Après les guerres napoléoniennes, une Sainte-Alliance de souverains a régenté l’Europe, encore frémissante du souffle de la Révolution française. Après la conjuration austro-allemande, qui a exterminé follement la première génération de ce siècle, une ligue des États démocratiques permettrait à la pauvre espèce humaine de se reconstituer en toute sûreté. L’histoire nous offre de ces contrastes, dominés par des lois fatales d’action et de réaction.

A l’ombre de leurs grandes sœurs libérales, les petites nations pourraient poursuivre leur existence indépendante, développer leur culture nationale, donner un libre essor à leur génie individuel, sans craindre que cette riche floraison ne soit fauchée tôt ou tard par l’épée impitoyable du germanisme.
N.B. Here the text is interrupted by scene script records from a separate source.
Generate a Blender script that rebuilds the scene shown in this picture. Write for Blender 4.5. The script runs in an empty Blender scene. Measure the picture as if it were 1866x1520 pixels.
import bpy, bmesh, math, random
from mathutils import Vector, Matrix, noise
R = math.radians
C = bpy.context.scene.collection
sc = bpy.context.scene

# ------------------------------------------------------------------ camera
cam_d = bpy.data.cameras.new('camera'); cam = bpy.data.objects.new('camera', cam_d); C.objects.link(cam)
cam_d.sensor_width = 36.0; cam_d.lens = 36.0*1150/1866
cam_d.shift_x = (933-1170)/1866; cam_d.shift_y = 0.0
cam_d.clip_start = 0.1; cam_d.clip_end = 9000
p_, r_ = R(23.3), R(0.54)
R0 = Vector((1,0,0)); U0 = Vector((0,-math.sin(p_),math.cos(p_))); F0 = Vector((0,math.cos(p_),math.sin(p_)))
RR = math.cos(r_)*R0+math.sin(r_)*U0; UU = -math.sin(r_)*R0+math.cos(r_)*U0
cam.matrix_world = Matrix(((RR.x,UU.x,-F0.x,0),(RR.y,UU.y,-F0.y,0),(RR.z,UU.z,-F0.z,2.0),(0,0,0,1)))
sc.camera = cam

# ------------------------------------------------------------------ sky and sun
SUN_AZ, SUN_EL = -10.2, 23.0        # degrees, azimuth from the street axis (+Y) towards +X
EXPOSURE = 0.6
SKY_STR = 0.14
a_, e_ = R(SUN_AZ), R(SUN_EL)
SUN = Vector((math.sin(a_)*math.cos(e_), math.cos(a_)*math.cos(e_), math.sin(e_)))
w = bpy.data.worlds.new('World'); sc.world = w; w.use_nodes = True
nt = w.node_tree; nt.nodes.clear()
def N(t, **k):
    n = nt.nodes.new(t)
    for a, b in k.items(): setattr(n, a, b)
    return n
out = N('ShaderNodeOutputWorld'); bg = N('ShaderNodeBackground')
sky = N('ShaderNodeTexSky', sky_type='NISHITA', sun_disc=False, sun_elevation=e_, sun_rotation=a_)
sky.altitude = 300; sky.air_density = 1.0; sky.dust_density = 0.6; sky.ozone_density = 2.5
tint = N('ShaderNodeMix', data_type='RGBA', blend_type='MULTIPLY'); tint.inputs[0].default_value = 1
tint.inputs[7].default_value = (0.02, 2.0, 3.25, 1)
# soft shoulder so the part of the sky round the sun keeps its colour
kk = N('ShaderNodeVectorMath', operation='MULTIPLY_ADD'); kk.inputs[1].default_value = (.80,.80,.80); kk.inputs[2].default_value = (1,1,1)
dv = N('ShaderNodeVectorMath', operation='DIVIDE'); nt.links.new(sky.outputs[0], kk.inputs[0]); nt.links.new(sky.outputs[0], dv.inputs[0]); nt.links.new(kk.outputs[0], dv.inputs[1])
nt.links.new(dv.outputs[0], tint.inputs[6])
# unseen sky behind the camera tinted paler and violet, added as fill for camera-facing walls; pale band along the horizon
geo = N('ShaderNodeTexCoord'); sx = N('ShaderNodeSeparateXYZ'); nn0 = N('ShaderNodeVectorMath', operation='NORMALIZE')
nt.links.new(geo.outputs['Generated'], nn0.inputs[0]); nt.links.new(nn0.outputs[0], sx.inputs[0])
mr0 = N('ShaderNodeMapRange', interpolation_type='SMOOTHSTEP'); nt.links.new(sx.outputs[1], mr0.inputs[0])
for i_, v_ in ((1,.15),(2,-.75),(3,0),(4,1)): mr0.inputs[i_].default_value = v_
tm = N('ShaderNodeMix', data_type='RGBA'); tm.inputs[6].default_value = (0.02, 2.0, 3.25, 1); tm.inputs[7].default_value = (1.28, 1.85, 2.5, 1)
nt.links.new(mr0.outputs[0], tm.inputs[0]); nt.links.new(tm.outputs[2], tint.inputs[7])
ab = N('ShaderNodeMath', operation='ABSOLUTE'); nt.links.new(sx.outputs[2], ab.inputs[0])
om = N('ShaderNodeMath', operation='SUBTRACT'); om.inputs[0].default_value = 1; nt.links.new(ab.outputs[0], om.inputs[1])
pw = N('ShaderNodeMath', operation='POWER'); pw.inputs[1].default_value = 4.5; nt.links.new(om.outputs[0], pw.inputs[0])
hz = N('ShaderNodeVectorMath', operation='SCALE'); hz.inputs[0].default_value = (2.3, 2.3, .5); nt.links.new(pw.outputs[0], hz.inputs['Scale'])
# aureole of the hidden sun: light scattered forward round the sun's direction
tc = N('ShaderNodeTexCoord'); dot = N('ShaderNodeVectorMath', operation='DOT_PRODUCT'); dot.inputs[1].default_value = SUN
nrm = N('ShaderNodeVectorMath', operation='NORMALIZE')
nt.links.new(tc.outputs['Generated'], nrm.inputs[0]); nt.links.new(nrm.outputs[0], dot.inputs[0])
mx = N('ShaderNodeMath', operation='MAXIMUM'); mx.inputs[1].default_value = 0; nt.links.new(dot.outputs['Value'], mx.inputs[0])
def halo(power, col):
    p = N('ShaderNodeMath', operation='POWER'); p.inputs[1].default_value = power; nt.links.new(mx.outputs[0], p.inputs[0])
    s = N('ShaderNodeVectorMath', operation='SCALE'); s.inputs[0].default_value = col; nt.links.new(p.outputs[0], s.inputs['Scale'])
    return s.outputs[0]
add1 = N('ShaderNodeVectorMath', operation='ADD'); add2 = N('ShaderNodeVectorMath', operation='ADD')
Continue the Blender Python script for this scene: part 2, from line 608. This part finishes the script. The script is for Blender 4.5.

Je n’ai pas la prétention de deviner ce qu’elles feraient, en se trouvant serrées entre les deux groupements adverses. Aucune d’elles autrefois, — à part la Roumanie, qui n’a pas eu à s’en féliciter, — n’a signé avec une grande puissance d’alliance politique, ni même d’union douanière. Elles appréhendaient toute liaison dangereuse, qui les eût entraînées dans le courant des complications européennes. L’emploi de satellite est sans attrait, mais non pas sans danger. Cependant au sortir d’une aventure tragique, où plusieurs ont failli périr, le souci de leur conservation, le besoin de contracter une assurance pour leur vie, les empêcheraient peut-être de rester isolées. Ce n’est qu’auprès d’une ligue des démocraties qu’elles trouveraient les garanties que réclame leur sécurité. Elles n’auraient à redouter d’aucune de ces Puissances, — comme veut le leur faire croire l’Allemagne, qui prête effrontément ses intentions aux autres, — une inféodation à sa politique ou une mainmise sur leur commerce et sur leur industrie.


VI

Sans viser à sonder l’avenir, on ne peut se défendre d’y songer, ne serait-ce que pour se consoler du présent. On tâche à s’imaginer quel sera l’aspect de l’Europe, saccagée, comme au temps de la civilisation romaine, par l’invasion germanique, lorsque les nations ruinées chercheront péniblement à refaire leur patrimoine.